Lease Percentage | Loan Percentage | Cash / Unknown Percentage | |
---|---|---|---|
Honda Prologue | 88 | 7 | 5 |
BMW i4 | 86 | 10 | 4 |
Hyundai Ioniq 5 | 79 | 8 | 13 |
Cadillac Lyriq | 72 | 18 | 10 |
Chevy Blazer EV | 70 | 21 | 9 |
Chevy Equinox EV | 62 | 26 | 12 |
Ford Mustang Mach-E | 56 | 40 | 4 |
Tesla Model 3 | 43 | 40 | 17 |
Tesla Model Y | 13 | 77 | 10 |
Tesla Cybertruck | 0 | 64 | 36 |
The growing preference for EV leasing could lead to an influx of pre-owned GM EVs hitting dealer lots in the coming years as leases end. This may in turn drive more accessible pricing for used electric vehicles, potentially broadening adoption among budget-conscious buyers.
Comments
It’s hard for me to lease. Even with my Cadillac. I simply grow attached to my cars as I see them as members of my family and hold onto them for at least 10 years or until they become endless money pits (call me weird. I don’t care). So this is why I keep saying I am not ready to make the switch. I don’t “rent” my car and trade them in after 3 years. They literally are long term investments for me and they need to stand the test of time and so far, I don’t feel it with electric. Especially at what they cost currently.
That being said though, I am curious to know how many people in those leases are planning to buy out the car should they like it. It’s interesting to see Teslas have higher buy rates (Cybertruck notwithstanding) but it could be because many Teslas being purchased now are second Teslas bought buy returning customers that landed up liking them.
I would also guess GM EV buyers are more traditional (drawn to traditional automotive interiors and not a gimmicky screen only interior full of useless party tricks) would be more risk averse to owning an EV and prefer leasing before being comfortable with owning.
I’d never lease either. It’s the fashionistas that lease and have to have the latest fashion at all times.
Tesla didn’t offer lease-end buyouts until about a week ago.
If not buying the one they leased maybe they traded in the leased car and bought a new one.

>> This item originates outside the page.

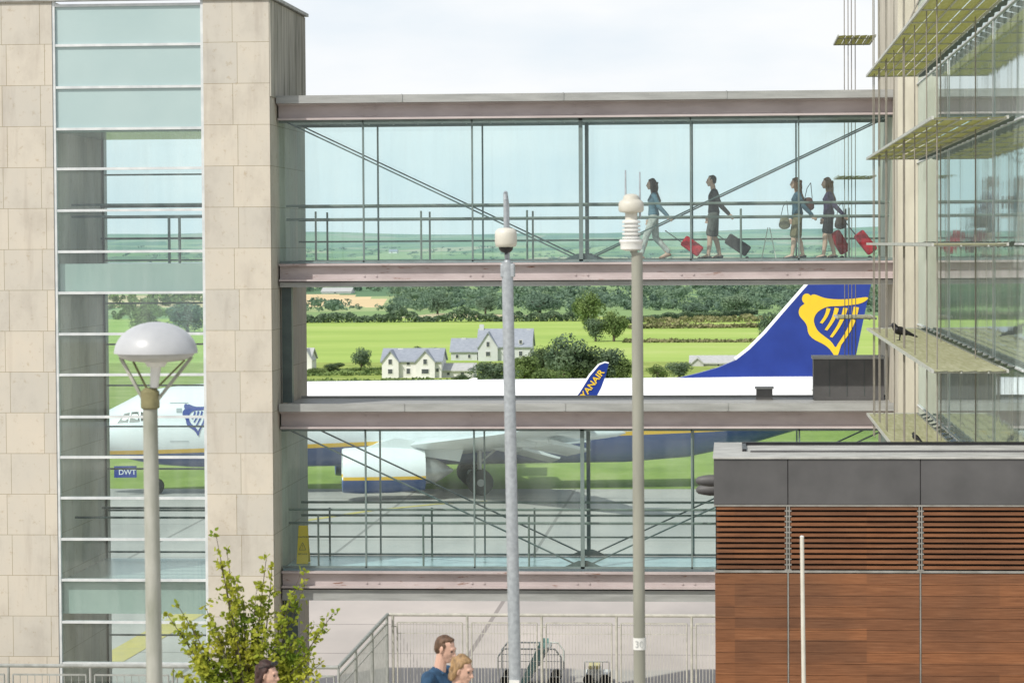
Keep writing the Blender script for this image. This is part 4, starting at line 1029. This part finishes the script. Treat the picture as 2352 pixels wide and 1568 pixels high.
person('curly-haired woman in denim jacket and khaki shorts, left one of the right-hand pair',fl(1832,60.95),180,1.75,(.07,.13,.175),(.26,.21,.12),(.18,.09,.035),'curly','small',pull=1,shorts=.9,group=GB)
person('woman in purple top and black shorts at the right end of the upper bridge',fl(1904,61.1),180,1.75,(.05,.03,.09),(.015,.015,.018),(.15,.075,.03),'curly','small',pull=1,shorts=.7,group=GB)
def suitcase(label,u,Y,ang,col,Lb=.52,name='suitcase'):
    p=P(u,590,Y);r=thing(name,label,'suitcase',(p.x,Y,ZF+.001),'wheeled suitcases on the upper bridge')
    e=Vector((-math.cos(rad(ang)),0,math.sin(rad(ang))));nn_=Vector((-e.z,0,e.x))*-1
    if nn_.z<0: nn_=-nn_
    o=Vector((0,0,.04));mb=MB()
    a=o+e*.05;b=o+e*(.05+Lb);th=.25;w=.38
    vs=[q+nn_*t+Vector((0,y,0)) for q in(a,b) for t,y in((0,-w/2),(0,w/2),(th,w/2),(th,-w/2))]
    mb.add(vs,[(0,1,2,3),(7,6,5,4),(0,4,5,1),(1,5,6,2),(2,6,7,3),(3,7,4,0)])
    c=clothm('case_'+str(len(D.materials)),col);bo=mb.build('case_body',c,r,local=True,bevel=.04)
    z=MB()
    for k in(.3,.7): z.bar(a+nn_*(th+.004)+e*Lb*k+Vector((0,-w/2+.04,0)),a+nn_*(th+.004)+e*Lb*k+Vector((0,w/2-.04,0)),.012,.012)
    z.build('trim',M['black'],bo,local=True)
    h=MB()
    for y in(-.1,.1): h.tube(b+nn_*.06+Vector((0,y,0)),b+nn_*.06+e*.42+Vector((0,y,0)),.009,n=6)
    h.tube(b+nn_*.06+e*.42+Vector((0,-.11,0)),b+nn_*.06+e*.42+Vector((0,.11,0)),.016,n=8);h.build('pull_handle',M['black'],r,local=True)
    for y in(-.15,.15): MB().lathe((0,y-.015,.04),[(.038,0),(.04,.005),(.04,.025),(.038,.03)],14,1).build('wheel',M['rubber'],r,local=True)
suitcase('red wheeled suitcase trailing the woman in white trousers',1606,61.0,36,(.50,.012,.025),.46)
suitcase('black wheeled suitcase pulled by the man in the black jacket',1716,61.0,34,(.012,.012,.014),.55)
suitcase('red wheeled suitcase between the two women at the right',1934,61.75,60,(.42,.012,.025))
suitcase('red wheeled suitcase at the far right end of the upper bridge',1998,60.9,52,(.52,.012,.03))
def bag(label,u,v,Y,col):
    p=P(u,v,Y);r=thing('shoulder_bag',label,'bag',(p.x,Y,p.z-.15));mb=MB().hull([((0,0,.1),(.13,.05,.09)),((0,0,.26),(.09,.04,.05))]);remesh(mb,'bag_body',clothm('bag_'+str(len(D.materials)),col),r,.012,2)
    MB().path([(-.08,0,.28),(-.03,.02,.5),(.05,.02,.62),(.06,.02,.5),(.08,0,.28)],.008,6).build('strap',M['black'],r,local=True)
bag('khaki shoulder bag at the hip of the denim-jacketed curly-haired woman',1802,512,60.75,(.20,.18,.11))
bag('dark brown shoulder bag hanging behind the woman in black shorts',1930,512,60.8,(.05,.03,.02))
bag('red-brown bag on the back of the denim-jacketed woman',1857,470,61.05,(.13,.05,.04))
def sign(label,u,v,Y,zf,full):
    p=P(u,v,Y);r=thing('wet_floor_sign' if full else 'folding_stand',label,'sign' if full else 'stand',(p.x,Y,zf));ys=M['yellow'];h=.82;w=.26
    for s in(-1,1):
        if full: q=MB().prism([(-w/2,s*.16,0),(w/2,s*.16,0),(w/2*.75,s*.02,h),(-w/2*.75,s*.02,h)],(0,.012,0))
        else:
            q=MB().bar((s*.16,0,0),(s*.02,0,.7),.02,.025,(0,1,0))
        q.build('leg_panel',ys if full else M['offwhite'],r,local=True)
    if full:
        t=MB()
        def on(x,z): return Vector((x,-.16+.14*z/h-.006,z))
        a,b,c=on(-.075,.30),on(.075,.30),on(0,.46)
        for x,y in((a,b),(b,c),(c,a)): t.bar(x,y,.006,.014,(0,1,0))
        t.bar(on(0,.35),on(0,.41),.004,.014,(0,1,0));t.bar(on(0,.325),on(0,.338),.004,.014,(0,1,0))
        t.build('warning_triangle',M['black'],r,local=True)
        t=MB();text_on(t,'CAUTION',.048,on(-.105,.56),(1,0,0),(0,.17,1));text_on(t,'WET FLOOR',.036,on(-.098,.2),(1,0,0),(0,.17,1));t.build('lettering',M['black'],r,local=True)
    else: MB().bar((-.07,0,.4),(.07,0,.4),.012,.02,(0,1,0)).build('crossbar',M['offwhite'],r,local=True)
sign('yellow folding wet floor sign at the left end of the lower bridge',697,1290,60.9,zb(1305)+.001,True)
sign('pale folding A-frame stand on the upper bridge floor',1766,590,62.0,ZF+.001,False)
def fg(u,v,Y):
    p=P(u,v,Y);return (p.x,Y,kz),p.z-kz
l,h=fg(1000,1464,24.2)
person('man with short brown hair and blue shirt, looking down before the fence',l,-20,h+.02,(.035,.09,.17),(.05,.05,.06),(.15,.085,.05),'short','small',lean=.03,hp=16,pull='bent',fine=True,topname='shirt')
l,h=fg(1040,1514,23.2)
person('woman with blonde tied-back hair and white top, beside the man in blue',l,-24,h+.03,(.62,.60,.58),(.1,.12,.2),(.40,.25,.12),'bob','small',lean=.03,hp=14,pull='bent',fine=True,topname='blouse')
l,h=fg(602,1524,23.2)
person('dark-haired woman with sunglasses on her head, in front of the shrub',l,-15,h+.02,(.2,.2,.22),(.05,.05,.07),(.06,.028,.022),'bob','small',hp=5,pull='bent',fine=True,glasses=True,topname='blouse')
def bird(label,u,v,zz,hd,sc=1.0):
    p=Pz(u,v,zz);r=thing('crow',label,'bird',p,rz=rad(hd));b=MB();k=sc
    b.hull([((.0,0,.13*k),(.075*k,.055*k,.055*k)),((-.08*k,0,.10*k),(.05*k,.035*k,.035*k))]);b.hull([((.04*k,0,.15*k),.045*k),((.075*k,0,.20*k),.033*k)])
    b.hull([((-.1*k,0,.10*k),.028*k),((-.22*k,0,.05*k),(.02*k,.03*k,.008*k))])
    for s in(1,-1):
        b.hull([((.01*k,s*.045*k,.14*k),(.05*k,.015*k,.035*k)),((-.15*k,s*.03*k,.075*k),(.02*k,.01*k,.012*k))])
        b.hull([((-.01*k,s*.025*k,.09*k),.012*k),((0,s*.025*k,.01*k),.007*k)],6,5);b.hull([((-.01*k,s*.025*k,.007*k),.006*k),((.035*k,s*.025*k,.007*k),.005*k)],6,5)
    remesh(b,'body',mat('black_feathers_'+str(sc),(.014,.014,.018),(.008,.008,.01),20,.5),r,.006,2)
    MB().tube((.10*k,0,.20*k),(.145*k,0,.19*k),.014*k,.003*k,8).build('beak',M['black'],r,local=True)
bird('black crow standing on the fourth sunshade from the top',2066,782,lev[3]+.022,180,1.3)
bird('black bird on the lowest sunshade, just above the timber building roof',2103,1018,lev[4]+.022,120,.8)
# ---------------------------------------------------------------- apron equipment
M['teal']=mat('teal_paint',(.30,.48,.45),(.25,.42,.40),4,.5)
AY=74.0
c=P(1220,1530,AY);r=thing('mobile_stairs','white wire-caged mobile steps with teal side panels behind the fence','mobile stairs',(c.x,AY,0))
x=lambda u:P(u,1530,AY).x;z=lambda v:P(1220,v,AY).z
for yy in(AY-.6,AY+.6):
    mb=MB()
    mb.path([(x(1148),yy,.3),(x(1148),yy,z(1500)),(x(1162),yy,z(1482)),(x(1278),yy,z(1482)),(x(1292),yy,z(1500)),(x(1292),yy,.3)],.024,6)
    for u in range(1160,1290,13): mb.tube((x(u),yy,.3),(x(u),yy,z(1482)),.008,n=4)
    for v in(1510,1545): mb.tube((x(1148),yy,z(v)),(x(1292),yy,z(v)),.012,n=4)
    mb.build('frame',M['white'],r)
mb=MB()
for i in range(8): mb.box(x(1196+i*8),x(1210+i*8),AY-.4,AY+.4,z(1572-i*13)-.04,z(1572-i*13))
mb.build('steps',M['kiosktop'],r)
for yy in(AY-.5,AY+.45): MB().prism([(x(1190),yy,z(1575)),(x(1206),yy,z(1575)),(x(1258),yy,z(1482)),(x(1258),yy,z(1470)),(x(1242),yy,z(1470))],(0,.03,0)).build('side_panel',M['teal'],r)
for u in(1165,1275):
    for yy in(AY-.55,AY+.5): MB().lathe((x(u),yy,.15),[(.05,0),(.15,.01),(.15,.09),(.05,.1)],16,1).build('wheel',M['rubber'],r)
AY=74.2
c=P(1372,1540,AY);r=thing('equipment_cart','small pale wheeled cart with a yellow-topped unit behind the fence','cart',(c.x,AY,0))
x=lambda u:P(u,1530,AY).x;z=lambda v:P(1372,v,AY).z
MB().box(x(1344),x(1401),AY-.4,AY+.4,.3,z(1556)).build('bed',M['white'],r,bevel=.02)
MB().box(x(1350),x(1380),AY-.35,AY+.3,z(1556)+.002,z(1532)).build('engine_box',M['white'],r,bevel=.02)
MB().box(x(1352),x(1378),AY-.33,AY+.28,z(1532)+.002,z(1524)).build('cover',mat('faded_yellow',(.72,.62,.30)),r,bevel=.01)
mb=MB()
for u in(1345,1365,1385,1400): mb.tube((x(u),AY-.38,z(1556)),(x(u),AY-.38,z(1514)),.015,n=6)
mb.tube((x(1345),AY-.38,z(1514)),(x(1400),AY-.38,z(1514)),.015,n=6);mb.build('guard_rail',M['white'],r)
for u in(1353,1392):
    for yy in(AY-.45,AY+.35): MB().lathe((x(u),yy,.14),[(.05,0),(.14,.01),(.14,.09),(.05,.1)],16,1).build('wheel',M['rubber'],r)
# ---------------------------------------------------------------- camera, light, world
cam=D.cameras.new('camera');co=D.objects.new('camera',cam);COL.objects.link(co);SC.camera=co
cam.sensor_width=36;cam.lens=36*F/2352;cam.clip_start=.5;cam.clip_end=20000
co.matrix_world=Matrix.Translation((0,0,EYE))@CM.to_4x4()
cam.dof.use_dof=True;cam.dof.focus_distance=62;cam.dof.aperture_fstop=5.6
sun=D.lights.new('sun','SUN');so=D.objects.new('sun',sun);COL.objects.link(so);sun.energy=3.7;sun.angle=rad(.5);sun.color=(1,.955,.88)
el=rad(46);az=rad(218)
sd=Vector((math.sin(az)*math.cos(el),math.cos(az)*math.cos(el),math.sin(el)))
so.rotation_euler=sd.to_track_quat('Z','Y').to_euler()
w=D.worlds.new('World');SC.world=w;w.use_nodes=True;n=w.node_tree;n.nodes.clear()
out=n.nodes.new('ShaderNodeOutputWorld');bg=n.nodes.new('ShaderNodeBackground');bg.inputs[1].default_value=.1
sk=n.nodes.new('ShaderNodeTexSky');sk.sky_type='NISHITA';sk.sun_disc=False;sk.sun_elevation=el;sk.sun_rotation=az;sk.air_density=1.2;sk.dust_density=2
tc=n.nodes.new('ShaderNodeTexCoord');mp=n.nodes.new('ShaderNodeMapping');mp.inputs['Scale'].default_value=(1,1,3.5);lk(n,tc.outputs['Generated'],mp.inputs[0])
no=n.nodes.new('ShaderNodeTexNoise');no.inputs['Scale'].default_value=9;no.inputs['Detail'].default_value=6;lk(n,mp.outputs[0],no.inputs['Vector'])
cl=ramp(n,no.outputs['Fac'],[(.3,(8.3,9.1,9.8)),(.6,(9.9,10.1,10.3))])
s=n.nodes.new('ShaderNodeSeparateXYZ');lk(n,tc.outputs['Generated'],s.inputs[0])
up=n.nodes.new('ShaderNodeMapRange');up.inputs[1].default_value=.15;up.inputs[2].default_value=.6;up.inputs[3].default_value=.97;up.inputs[4].default_value=.35;lk(n,s.outputs[2],up.inputs[0])
lk(n,mixc(n,up.outputs[0],sk.outputs[0],cl),bg.inputs[0]);lk(n,bg.outputs[0],out.inputs[0])
SC.view_settings.view_transform='Standard';SC.view_settings.look='None';SC.view_settings.exposure=0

For the last couple years they also were largely disallowing dealer buy-outs of leases as well, but that has also changed. It’s not clear yet if they’re allowing people who started their lease before the policy change to have the same flexibility.
Makes sense. Depreciation of these mostly unwanted abominations is atrocious. BUT, getting out of a lease, if the vehicle is not liked, if FAR harder than a loan. You’ll have massive fees. It’s a lose-lose for EVs.
With GMF, to get out of your lease, it’s literally just a loan balance, just like a traditional auto loan. There are no extra fees. I’ve traded in my last 5 leases at after only 6 months and broke even each time. This time, I’ll be keeping the vehicle till the end of the lease just because the values have gone down.
I have never leased. Some lease EVs cause they think the batteries are going to change drastically. I dont think they will for at least another 5 years and if they do they will cost more for the first adopters so I will gladly buy mine out right, drive for 5 years and deal with a new upgrade then.
For what they are charging to lease an EV, you’re paying 80 + % of the MSRP and have nothing to show for it at lease end. Makes absolutely no financial sense unless you can use it as a business expense.